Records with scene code
++++++++++++++++++++
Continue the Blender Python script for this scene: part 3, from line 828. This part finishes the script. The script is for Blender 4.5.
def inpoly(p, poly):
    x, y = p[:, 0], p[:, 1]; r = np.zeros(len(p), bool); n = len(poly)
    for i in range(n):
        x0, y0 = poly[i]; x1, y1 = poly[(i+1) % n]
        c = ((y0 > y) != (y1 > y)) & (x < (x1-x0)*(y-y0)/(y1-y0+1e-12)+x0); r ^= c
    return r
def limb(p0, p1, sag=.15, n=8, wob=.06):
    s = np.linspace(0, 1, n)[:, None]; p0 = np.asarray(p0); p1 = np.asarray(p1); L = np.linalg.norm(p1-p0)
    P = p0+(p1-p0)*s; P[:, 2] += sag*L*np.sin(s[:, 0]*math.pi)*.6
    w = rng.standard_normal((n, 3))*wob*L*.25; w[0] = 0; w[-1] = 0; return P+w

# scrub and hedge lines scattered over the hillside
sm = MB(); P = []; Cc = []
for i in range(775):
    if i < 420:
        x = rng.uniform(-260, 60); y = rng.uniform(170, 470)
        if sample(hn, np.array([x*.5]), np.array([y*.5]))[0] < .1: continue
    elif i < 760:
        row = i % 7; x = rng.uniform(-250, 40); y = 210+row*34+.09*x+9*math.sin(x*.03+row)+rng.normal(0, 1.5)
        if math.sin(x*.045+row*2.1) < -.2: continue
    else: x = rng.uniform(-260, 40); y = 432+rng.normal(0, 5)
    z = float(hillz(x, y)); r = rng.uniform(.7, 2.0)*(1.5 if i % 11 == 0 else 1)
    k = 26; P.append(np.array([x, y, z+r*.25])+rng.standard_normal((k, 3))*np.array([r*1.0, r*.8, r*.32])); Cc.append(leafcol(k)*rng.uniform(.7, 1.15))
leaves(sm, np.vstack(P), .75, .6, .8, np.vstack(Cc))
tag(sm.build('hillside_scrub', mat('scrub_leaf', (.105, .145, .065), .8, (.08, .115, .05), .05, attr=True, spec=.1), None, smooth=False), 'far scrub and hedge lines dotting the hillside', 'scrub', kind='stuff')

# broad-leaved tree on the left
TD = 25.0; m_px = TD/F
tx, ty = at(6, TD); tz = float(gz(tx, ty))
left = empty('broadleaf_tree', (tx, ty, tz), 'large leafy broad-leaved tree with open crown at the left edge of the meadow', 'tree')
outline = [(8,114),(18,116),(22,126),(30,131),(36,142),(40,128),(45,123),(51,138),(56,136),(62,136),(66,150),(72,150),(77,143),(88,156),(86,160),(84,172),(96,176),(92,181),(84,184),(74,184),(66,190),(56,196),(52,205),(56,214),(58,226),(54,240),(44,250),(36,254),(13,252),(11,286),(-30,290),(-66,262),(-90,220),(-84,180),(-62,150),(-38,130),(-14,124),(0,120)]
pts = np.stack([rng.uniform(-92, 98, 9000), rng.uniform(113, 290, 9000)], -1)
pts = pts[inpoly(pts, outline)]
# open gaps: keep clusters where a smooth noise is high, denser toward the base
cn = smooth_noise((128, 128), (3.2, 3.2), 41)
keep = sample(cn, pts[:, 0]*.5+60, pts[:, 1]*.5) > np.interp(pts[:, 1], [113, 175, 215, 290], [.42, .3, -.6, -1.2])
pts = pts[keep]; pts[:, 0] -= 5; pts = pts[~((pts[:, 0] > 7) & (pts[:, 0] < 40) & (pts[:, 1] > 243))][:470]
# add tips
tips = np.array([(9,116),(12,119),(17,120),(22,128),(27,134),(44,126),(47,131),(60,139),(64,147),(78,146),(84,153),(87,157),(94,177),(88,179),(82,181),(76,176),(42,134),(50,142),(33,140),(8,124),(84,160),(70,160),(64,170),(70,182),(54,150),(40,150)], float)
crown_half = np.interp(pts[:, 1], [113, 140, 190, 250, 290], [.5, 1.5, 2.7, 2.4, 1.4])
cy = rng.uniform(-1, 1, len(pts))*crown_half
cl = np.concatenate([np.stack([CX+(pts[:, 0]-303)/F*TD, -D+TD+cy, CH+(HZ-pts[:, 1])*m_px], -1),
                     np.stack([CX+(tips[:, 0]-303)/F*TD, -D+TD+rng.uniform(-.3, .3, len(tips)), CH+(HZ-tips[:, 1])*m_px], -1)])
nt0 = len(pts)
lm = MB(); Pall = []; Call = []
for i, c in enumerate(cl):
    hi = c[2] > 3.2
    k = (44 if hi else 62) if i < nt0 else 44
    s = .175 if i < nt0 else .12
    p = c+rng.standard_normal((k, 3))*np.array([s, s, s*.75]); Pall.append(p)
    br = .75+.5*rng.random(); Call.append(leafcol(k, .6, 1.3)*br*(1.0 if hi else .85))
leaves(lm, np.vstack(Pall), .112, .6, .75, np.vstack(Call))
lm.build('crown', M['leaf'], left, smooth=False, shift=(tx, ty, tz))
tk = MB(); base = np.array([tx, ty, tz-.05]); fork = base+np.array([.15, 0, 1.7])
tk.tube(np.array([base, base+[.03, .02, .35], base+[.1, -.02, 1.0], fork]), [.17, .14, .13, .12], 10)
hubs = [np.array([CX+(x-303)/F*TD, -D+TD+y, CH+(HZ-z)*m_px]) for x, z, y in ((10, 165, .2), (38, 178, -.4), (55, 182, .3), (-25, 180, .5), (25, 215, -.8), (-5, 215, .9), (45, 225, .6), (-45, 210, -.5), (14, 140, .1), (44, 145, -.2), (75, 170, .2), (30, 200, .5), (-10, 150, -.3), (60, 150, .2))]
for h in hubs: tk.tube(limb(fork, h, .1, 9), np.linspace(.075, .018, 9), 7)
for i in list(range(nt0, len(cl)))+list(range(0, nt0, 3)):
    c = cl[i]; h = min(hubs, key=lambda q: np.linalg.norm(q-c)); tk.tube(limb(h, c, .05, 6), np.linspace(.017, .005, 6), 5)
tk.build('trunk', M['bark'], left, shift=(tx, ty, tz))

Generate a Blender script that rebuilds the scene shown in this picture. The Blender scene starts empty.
++++++++++++++++++++
◆ Task to carry out
All lines in the listing above from the line containing "hi = c[2] > 3.2" to the line containing "br = .75+.5*rng.random();", inclusive, should be retyped exactly; no other lines should appear.

◆ Problem solution
    hi = c[2] > 3.2
    k = (44 if hi else 62) if i < nt0 else 44
    s = .175 if i < nt0 else .12
    p = c+rng.standard_normal((k, 3))*np.array([s, s, s*.75]); Pall.append(p)
    br = .75+.5*rng.random(); Call.append(leafcol(k, .6, 1.3)*br*(1.0 if hi else .85))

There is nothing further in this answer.